## [Exercise materials]
Begin
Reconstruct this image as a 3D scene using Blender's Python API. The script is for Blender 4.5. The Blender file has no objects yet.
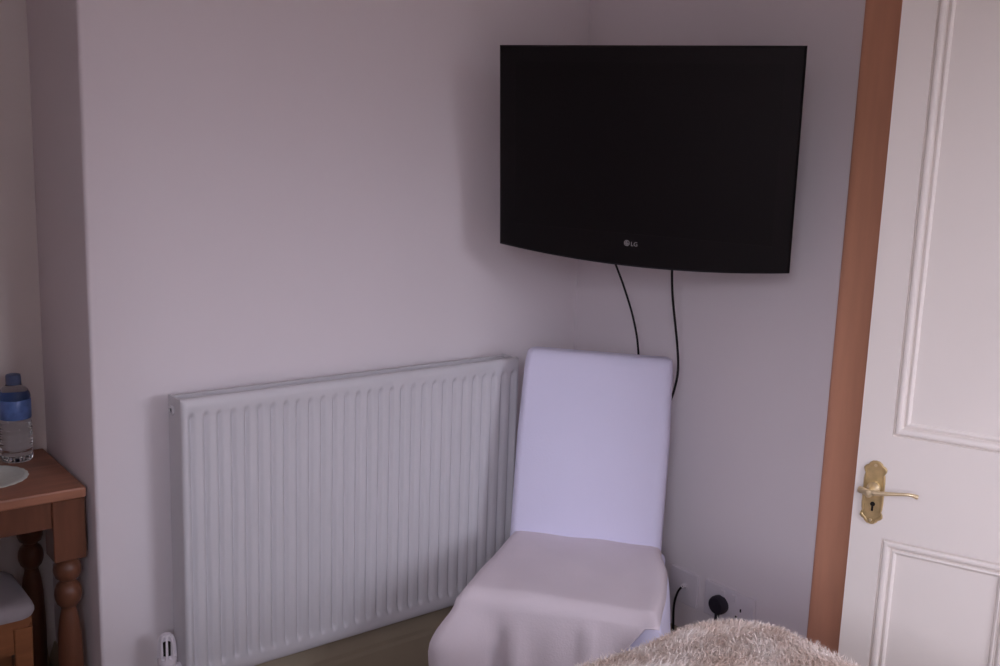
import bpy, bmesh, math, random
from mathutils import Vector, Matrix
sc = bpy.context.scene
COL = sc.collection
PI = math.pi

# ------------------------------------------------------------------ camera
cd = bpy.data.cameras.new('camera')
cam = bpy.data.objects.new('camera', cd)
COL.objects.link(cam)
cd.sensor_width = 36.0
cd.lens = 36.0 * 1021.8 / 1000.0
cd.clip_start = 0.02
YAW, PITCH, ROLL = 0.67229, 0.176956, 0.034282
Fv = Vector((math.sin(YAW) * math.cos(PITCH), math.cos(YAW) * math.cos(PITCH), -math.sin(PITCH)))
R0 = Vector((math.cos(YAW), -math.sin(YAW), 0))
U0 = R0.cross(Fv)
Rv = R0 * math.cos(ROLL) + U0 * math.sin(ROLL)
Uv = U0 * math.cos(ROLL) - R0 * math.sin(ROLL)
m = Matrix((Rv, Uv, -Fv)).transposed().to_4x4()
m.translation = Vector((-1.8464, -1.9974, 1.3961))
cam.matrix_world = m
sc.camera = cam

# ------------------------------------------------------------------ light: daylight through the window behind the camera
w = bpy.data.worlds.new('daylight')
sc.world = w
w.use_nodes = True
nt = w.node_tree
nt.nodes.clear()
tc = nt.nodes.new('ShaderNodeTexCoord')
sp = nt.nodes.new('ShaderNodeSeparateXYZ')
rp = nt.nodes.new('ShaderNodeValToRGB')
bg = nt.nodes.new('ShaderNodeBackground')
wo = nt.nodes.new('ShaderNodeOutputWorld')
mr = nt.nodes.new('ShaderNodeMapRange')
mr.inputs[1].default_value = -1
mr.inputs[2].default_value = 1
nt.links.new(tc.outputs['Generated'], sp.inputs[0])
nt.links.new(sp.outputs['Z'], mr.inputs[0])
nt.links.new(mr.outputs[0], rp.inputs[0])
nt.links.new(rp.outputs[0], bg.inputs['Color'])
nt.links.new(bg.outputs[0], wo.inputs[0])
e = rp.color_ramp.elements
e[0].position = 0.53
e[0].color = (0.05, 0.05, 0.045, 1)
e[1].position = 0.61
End
Begin
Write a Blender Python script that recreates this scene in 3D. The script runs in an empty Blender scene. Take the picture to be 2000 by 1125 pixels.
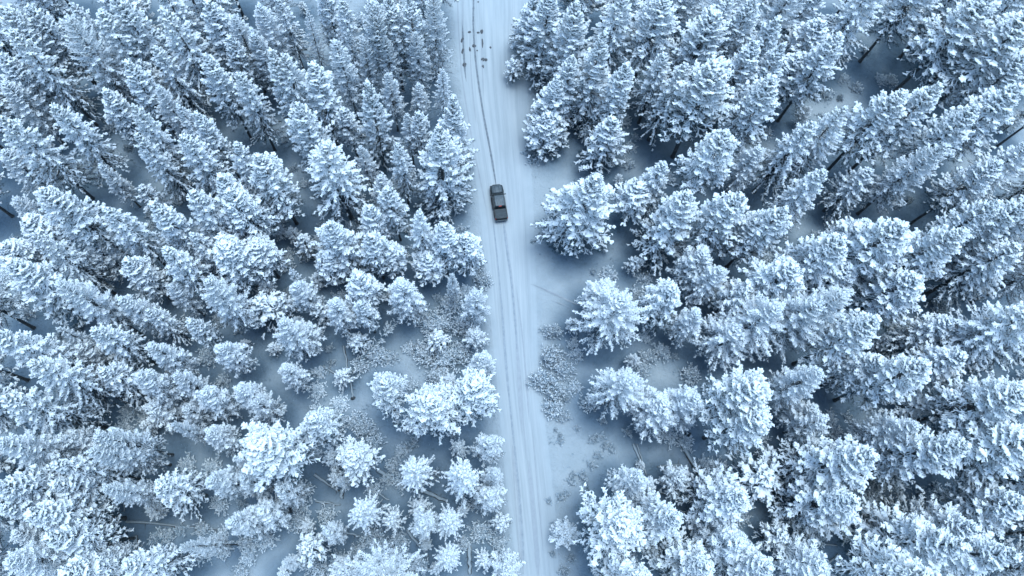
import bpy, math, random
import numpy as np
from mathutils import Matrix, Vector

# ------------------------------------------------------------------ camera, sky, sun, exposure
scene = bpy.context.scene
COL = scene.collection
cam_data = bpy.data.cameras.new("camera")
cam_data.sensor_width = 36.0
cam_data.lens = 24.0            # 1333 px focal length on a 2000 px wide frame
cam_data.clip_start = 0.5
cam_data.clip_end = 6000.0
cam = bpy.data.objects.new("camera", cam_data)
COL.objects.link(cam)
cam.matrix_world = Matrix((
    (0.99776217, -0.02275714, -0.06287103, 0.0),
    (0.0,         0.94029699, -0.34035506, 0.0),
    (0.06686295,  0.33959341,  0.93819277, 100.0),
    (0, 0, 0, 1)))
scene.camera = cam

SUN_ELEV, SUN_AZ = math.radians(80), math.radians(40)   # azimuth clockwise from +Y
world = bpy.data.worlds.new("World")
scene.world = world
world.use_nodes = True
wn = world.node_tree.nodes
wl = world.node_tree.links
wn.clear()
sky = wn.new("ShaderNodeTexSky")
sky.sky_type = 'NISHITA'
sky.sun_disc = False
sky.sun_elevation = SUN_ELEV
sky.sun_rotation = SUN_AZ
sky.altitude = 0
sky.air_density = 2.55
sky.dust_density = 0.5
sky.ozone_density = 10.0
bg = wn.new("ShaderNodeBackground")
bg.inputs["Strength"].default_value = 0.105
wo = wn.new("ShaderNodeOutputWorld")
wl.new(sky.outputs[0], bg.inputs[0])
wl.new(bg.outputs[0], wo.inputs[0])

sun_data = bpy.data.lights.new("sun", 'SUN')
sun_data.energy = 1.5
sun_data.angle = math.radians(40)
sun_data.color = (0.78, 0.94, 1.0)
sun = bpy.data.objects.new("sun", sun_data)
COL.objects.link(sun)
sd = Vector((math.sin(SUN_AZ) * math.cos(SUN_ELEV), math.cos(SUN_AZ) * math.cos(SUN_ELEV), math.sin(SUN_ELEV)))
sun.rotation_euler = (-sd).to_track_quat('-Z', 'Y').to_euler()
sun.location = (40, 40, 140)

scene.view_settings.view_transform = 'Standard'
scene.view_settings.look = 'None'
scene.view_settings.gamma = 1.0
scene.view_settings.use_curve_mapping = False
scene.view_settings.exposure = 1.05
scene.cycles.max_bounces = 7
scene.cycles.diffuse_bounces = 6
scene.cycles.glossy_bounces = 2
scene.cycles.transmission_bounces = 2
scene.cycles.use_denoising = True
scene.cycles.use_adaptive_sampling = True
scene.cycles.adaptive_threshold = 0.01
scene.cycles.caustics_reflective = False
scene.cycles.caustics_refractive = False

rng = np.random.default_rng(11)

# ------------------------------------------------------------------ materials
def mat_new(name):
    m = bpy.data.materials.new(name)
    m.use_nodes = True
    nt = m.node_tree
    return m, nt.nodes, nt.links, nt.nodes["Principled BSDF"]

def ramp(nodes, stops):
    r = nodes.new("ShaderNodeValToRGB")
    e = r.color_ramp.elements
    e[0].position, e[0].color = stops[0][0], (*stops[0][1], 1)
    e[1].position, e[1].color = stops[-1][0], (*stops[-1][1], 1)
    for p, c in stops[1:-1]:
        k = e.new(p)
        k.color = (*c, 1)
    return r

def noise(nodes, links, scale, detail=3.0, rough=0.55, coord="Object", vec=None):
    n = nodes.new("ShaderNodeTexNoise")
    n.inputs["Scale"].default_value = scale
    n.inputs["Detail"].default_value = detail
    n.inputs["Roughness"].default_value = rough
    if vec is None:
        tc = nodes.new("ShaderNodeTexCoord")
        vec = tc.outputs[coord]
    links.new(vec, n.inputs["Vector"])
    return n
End
## [Directions for this task]
In the listing above, find the line containing "Write a Blender" and the line containing "from mathutils import Matrix, Vector", then write out both of them and every line between, exactly, with no pictures.

## [Exercise solution]
Write a Blender Python script that recreates this scene in 3D. The script runs in an empty Blender scene. Take the picture to be 2000 by 1125 pixels.
import bpy, math, random
import numpy as np
from mathutils import Matrix, Vector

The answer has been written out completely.